Translation Accuracy

So, can we have confidence that modern English versions have been accurately translated from the original languages?  Yes.  And there are at least two ways we can check translation accuracy.  Perhaps the easiest is to compare the various translations.  When you read a verse in KJV, NAS, NIV, NLT, and they all say basically the same thing, you can trust that this is true to the original.  But there is another way to check the translation – consult a Hebrew or Greek lexicon.

A lexicon is basically a dictionary; it is a list of the Hebrew and Greek words used in the Bible, along with where they are found in Scripture.  A lexicon might even supply an English definition of each Hebrew or Greek word.  In most cases, you can check to see if the lexicon’s supplied definition is reasonable by looking up all the verses in which the word occurs.  This was once a tedious process, but modern Bible software has made this task easy.  By reading each verse in light of the supplied definition, we can see whether it fits the context.

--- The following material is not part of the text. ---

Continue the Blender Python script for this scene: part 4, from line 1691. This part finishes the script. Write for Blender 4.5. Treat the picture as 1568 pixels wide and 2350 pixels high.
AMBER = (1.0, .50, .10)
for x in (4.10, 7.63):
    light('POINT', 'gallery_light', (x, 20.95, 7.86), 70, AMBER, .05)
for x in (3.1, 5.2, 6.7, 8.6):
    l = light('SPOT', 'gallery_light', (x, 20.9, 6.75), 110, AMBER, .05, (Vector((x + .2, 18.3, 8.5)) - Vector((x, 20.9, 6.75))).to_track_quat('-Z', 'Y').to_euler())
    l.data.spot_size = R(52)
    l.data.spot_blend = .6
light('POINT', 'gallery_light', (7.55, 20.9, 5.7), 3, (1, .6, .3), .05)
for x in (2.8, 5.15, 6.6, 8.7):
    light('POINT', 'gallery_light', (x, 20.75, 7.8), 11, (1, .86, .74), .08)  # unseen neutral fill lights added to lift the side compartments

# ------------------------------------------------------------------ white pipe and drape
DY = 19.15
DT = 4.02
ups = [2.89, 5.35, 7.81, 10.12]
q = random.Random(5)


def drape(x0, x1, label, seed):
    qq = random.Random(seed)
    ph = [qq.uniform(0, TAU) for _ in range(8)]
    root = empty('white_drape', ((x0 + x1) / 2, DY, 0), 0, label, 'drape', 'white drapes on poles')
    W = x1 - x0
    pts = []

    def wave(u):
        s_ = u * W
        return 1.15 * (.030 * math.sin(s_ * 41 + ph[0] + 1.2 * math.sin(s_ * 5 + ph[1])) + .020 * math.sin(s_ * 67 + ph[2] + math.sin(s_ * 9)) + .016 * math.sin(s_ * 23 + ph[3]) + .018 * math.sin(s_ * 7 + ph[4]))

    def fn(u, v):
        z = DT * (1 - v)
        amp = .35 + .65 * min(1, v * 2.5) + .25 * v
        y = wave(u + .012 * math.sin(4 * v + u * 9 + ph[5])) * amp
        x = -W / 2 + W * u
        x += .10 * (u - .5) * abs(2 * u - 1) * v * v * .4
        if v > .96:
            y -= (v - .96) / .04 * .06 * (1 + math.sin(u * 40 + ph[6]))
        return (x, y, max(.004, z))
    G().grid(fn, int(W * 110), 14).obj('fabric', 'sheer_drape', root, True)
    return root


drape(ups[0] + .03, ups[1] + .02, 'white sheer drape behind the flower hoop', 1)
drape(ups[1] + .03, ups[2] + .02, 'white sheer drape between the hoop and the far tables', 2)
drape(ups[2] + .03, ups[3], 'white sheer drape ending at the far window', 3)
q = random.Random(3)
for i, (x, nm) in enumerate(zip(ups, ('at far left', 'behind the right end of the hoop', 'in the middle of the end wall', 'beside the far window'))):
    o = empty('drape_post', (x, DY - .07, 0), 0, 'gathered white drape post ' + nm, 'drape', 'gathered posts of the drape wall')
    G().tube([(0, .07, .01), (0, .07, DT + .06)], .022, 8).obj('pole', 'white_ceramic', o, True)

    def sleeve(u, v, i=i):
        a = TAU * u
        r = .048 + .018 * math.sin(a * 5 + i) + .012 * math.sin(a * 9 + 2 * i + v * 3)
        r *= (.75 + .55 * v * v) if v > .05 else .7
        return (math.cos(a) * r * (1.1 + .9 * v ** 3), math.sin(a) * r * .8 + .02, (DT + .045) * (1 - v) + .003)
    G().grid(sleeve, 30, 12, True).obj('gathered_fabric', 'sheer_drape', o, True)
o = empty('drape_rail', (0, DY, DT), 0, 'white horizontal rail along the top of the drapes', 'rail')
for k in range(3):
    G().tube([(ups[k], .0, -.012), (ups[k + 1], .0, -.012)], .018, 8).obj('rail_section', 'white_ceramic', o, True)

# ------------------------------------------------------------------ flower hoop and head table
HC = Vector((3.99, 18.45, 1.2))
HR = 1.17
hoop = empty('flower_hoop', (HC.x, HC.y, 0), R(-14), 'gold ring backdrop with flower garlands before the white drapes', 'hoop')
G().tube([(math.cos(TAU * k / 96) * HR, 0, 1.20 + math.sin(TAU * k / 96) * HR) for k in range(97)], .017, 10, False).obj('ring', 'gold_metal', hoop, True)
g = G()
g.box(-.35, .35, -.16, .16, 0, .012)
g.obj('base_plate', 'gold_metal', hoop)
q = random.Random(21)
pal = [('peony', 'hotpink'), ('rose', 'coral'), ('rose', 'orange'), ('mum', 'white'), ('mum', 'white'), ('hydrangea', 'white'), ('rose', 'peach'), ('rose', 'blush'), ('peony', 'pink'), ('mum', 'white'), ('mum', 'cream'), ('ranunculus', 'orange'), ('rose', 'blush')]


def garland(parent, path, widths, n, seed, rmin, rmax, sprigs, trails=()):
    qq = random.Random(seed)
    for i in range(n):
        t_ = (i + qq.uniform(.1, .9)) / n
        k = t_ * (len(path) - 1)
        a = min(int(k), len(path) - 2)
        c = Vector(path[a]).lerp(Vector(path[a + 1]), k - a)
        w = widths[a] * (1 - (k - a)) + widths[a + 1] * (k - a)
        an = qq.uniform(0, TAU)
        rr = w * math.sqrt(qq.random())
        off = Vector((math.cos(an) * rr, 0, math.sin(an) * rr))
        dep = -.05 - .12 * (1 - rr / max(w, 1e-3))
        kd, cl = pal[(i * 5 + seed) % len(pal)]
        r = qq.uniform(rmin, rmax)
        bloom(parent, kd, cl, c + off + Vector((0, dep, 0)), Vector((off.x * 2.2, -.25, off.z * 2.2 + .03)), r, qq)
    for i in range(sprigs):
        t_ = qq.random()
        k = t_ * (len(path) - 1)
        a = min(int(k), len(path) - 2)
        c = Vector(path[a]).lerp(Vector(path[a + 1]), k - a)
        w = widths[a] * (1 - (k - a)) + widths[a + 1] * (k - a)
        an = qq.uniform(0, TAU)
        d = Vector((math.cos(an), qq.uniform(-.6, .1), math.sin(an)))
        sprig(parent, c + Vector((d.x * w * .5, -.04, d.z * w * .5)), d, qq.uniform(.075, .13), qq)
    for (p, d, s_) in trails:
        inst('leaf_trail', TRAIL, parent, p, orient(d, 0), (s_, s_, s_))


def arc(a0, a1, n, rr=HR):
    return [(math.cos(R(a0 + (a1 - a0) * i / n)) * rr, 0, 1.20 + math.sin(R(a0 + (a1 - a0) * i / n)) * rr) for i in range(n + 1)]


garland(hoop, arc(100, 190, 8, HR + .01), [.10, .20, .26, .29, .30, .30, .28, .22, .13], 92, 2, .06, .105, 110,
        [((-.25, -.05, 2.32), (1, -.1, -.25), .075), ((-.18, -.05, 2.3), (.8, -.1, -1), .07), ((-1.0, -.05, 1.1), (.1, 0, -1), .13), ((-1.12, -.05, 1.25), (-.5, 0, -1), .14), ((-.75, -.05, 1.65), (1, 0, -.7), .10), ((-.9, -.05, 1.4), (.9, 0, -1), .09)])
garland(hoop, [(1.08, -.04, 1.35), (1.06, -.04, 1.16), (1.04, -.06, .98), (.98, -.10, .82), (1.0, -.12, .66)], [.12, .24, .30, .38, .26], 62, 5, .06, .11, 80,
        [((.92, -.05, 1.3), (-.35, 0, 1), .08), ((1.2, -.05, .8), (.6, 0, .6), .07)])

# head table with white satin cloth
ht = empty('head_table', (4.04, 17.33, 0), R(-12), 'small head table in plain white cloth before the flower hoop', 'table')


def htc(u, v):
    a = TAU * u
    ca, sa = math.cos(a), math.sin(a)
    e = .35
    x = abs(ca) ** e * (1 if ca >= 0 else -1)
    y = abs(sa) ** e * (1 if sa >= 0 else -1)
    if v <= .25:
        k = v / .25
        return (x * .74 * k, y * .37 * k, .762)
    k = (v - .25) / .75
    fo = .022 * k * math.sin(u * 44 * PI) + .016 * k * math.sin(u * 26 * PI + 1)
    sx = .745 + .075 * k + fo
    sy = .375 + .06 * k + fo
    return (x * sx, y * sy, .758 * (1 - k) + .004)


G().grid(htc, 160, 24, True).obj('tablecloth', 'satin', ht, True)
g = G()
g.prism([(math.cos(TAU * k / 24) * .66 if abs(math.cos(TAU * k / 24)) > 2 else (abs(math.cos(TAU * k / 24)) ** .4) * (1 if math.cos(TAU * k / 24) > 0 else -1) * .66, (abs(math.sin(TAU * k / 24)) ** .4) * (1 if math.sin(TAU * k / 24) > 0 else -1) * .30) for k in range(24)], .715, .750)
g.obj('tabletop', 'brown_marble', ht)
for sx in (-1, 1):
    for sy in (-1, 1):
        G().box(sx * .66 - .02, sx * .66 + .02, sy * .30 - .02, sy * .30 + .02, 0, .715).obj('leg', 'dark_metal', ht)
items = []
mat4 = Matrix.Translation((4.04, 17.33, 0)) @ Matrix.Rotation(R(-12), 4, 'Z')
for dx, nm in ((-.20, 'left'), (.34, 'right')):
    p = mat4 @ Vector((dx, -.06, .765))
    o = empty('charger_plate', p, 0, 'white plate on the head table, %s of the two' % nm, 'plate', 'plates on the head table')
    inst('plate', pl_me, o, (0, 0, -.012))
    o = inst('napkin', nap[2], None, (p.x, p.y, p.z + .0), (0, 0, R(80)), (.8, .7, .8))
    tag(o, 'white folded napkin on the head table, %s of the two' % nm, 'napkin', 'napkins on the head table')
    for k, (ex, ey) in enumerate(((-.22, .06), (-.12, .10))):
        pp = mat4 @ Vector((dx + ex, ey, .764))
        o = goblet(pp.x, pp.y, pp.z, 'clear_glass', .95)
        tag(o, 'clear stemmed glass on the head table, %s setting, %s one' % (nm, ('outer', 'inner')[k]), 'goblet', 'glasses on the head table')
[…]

With lexicons and software, any person can confirm for himself that most modern Bible translations are indeed very accurate.  I do not claim that any one translation is perfect; but I do claim that it is always possible to check the translation.  So the claim that the Bible may not be accurate because it has been translated so many times is demonstrably false.  There is no rational basis for such a belief.   If someone claims that modern English Bibles have been translated and copied so many times that we really can’t know what the original said, you can rest assured that the person has not remotely studied the issue.

We can know beyond any doubt that modern conservative English Bibles have indeed been very well translated.  And from our previous article, we know that the manuscripts available today are very faithful to the original.  From these facts, we must conclude that the English translation you hold in your hand is true to the original.  It has not been “corrupted.”  It correctly captures the intended meaning of the original authors.

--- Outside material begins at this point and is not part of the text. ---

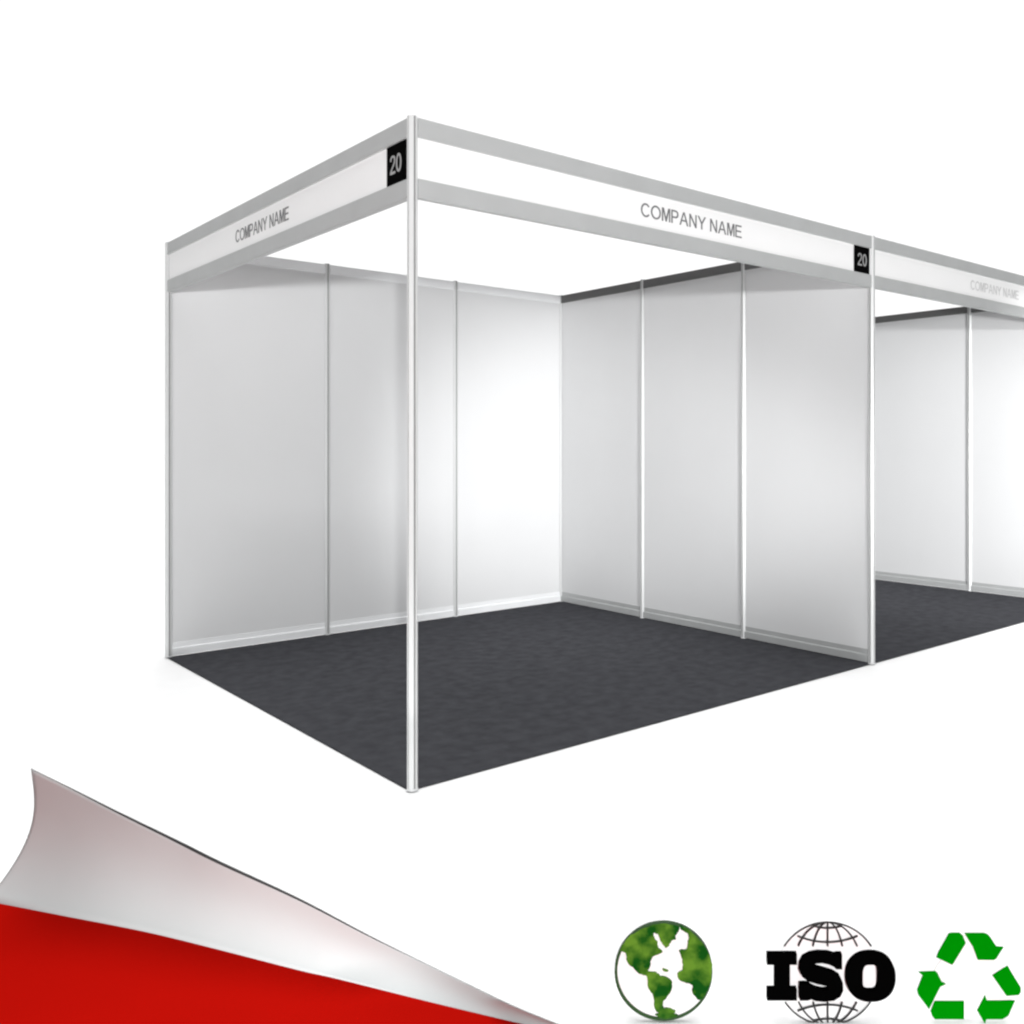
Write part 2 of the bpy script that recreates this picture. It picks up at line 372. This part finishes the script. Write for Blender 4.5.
# ISO emblem
g = sign('lettered_emblem', 'emblem with thick black letters ISO in front of a wire globe, middle overlay logo', 'emblem', 750 + 530 / 6.827)
org = (530, (FLOOR_PY - 910) * 6.827); sc = PX / 6.827
def bar(a, b_): return [(a, b_)]
zf = lambda y: (org[1] - y) * sc
base_y = org[1] - 1.5
shape('backing_board', [circ(530, 432, 347)], .003, .0062, M['sign_white'], g, org, sc)
shape('letter', [[(112, 283), (315, 283), (315, 355), (268, 355), (268, 520), (315, 520), (315, 598), (112, 598), (112, 520), (162, 520), (162, 355), (112, 355)]], -.012, .003, M['ink'], g, org, sc)
shape('letter', [[(622, 285), (622, 386), (582, 386), (566, 370), (530, 353), (485, 344), (442, 347), (429, 360), (442, 374), (500, 390), (560, 407), (606, 436), (628, 480), (630, 530), (610, 572), (568, 598), (500, 606), (444, 602), (412, 590), (388, 598), (335, 598), (335, 487), (397, 487), (414, 505), (446, 520), (492, 529), (525, 526), (535, 514), (517, 500), (452, 486), (392, 468), (350, 436), (332, 398), (335, 352), (357, 308), (402, 284), (460, 274), (530, 277), (572, 290), (590, 285)]], -.012, .003, M['ink'], g, org, sc)
shape('letter', [circ(818, 441, 168, 166, e=.88), circ(815, 445, 53, 90, e=.6)], -.012, .003, M['ink'], g, org, sc)
def arc(pts): tube(bm, [((x - org[0]) * sc, -.001, zf(y)) for x, y in pts], .0021, 6)
Rg = 350; cyg = 432
for sgn, a0, a1 in ((-1, 0, 0), (1, 0, 0)):
    bm = bmesh.new(); lim = 187 if sgn < 0 else 195
    for fr in (1, .68, .34, 0, -.34, -.68, -1):
        yy0 = lim; steps = 12; pts = []
        for i in range(steps + 1):
            a = math.asin(lim / Rg) + (math.pi / 2 - math.asin(lim / Rg)) * i / steps * (1 if abs(fr) == 1 else .88)
            pts.append((530 + fr * Rg * math.cos(a), cyg + sgn * Rg * math.sin(a)))
        arc(pts)
    for hw, ye, yc in ((100, .93 * Rg, .885 * Rg), (205, .73 * Rg, .61 * Rg)):
        arc([(530 + hw * q / 6, cyg + sgn * (yc + (ye - yc) * (q / 6) ** 2)) for q in range(-6, 7)])
    obj('wire_grid', bm, M['wire'], g, smooth=True)
prop(g, .1)

# recycling emblem
g = sign('recycling_emblem', 'bright green triangle of recycling arrows on white, rightmost overlay logo', 'emblem', 900 + 565 / 8.258)
org = (565, (FLOOR_PY - 910) * 8.258); sc = PX / 8.258
shape('backing_board', [[(420, 205), (700, 205), (965, 640), (960, 690), (840, 875), (290, 875), (165, 670), (330, 430)]], .0, .003, M['sign_white'], g, org, sc)
for lp in ([(400, 190), (425, 183), (490, 184), (515, 205), (540, 265), (440, 430), (425, 446), (395, 432), (298, 385), (315, 340)],
           [(528, 185), (690, 185), (722, 196), (745, 222), (795, 297), (850, 300), (790, 395), (770, 406), (640, 405), (600, 300)],
           [(150, 505), (290, 500), (308, 515), (340, 585), (375, 605), (330, 625), (235, 812), (145, 690), (138, 655), (185, 535)],
           [(285, 748), (525, 748), (525, 895), (285, 895), (262, 870), (250, 830)],
           [(700, 700), (715, 745), (945, 742), (890, 865), (840, 895), (710, 895), (695, 930), (635, 825)],
           [(885, 455), (992, 630), (992, 670), (975, 695), (875, 702), (760, 535)]):
    shape('arrow_segment', [lp], -.004, -.0005, M['ggrn'], g, org, sc)
prop(g, .1)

The fact that our modern Bible is faithful to the original text does not, by itself, prove that the Bible is accurate, or that it is the Word of God.  How do we know that the events recorded in Scripture actually happened?  And though the Bible claims to be the Word of God, how do we know for certain that this claim is true?  This will be the topic of our next article.

[1] This is especially the case with Hebrew, where tense (past, present, future) is not a function of verb conjugation as it is in English.  Instead, Hebrew verbs have moods and stems, which indicate such things as completeness or incompleteness of action.  Certain Hebrew words like “et” which connect verbs to their object have no parallel in English.  Moreover, the original Hebrew of the Bible had no vowels, only consonants.  Greek, on the other hand, is far more similar to English in structure, though it too has its differences.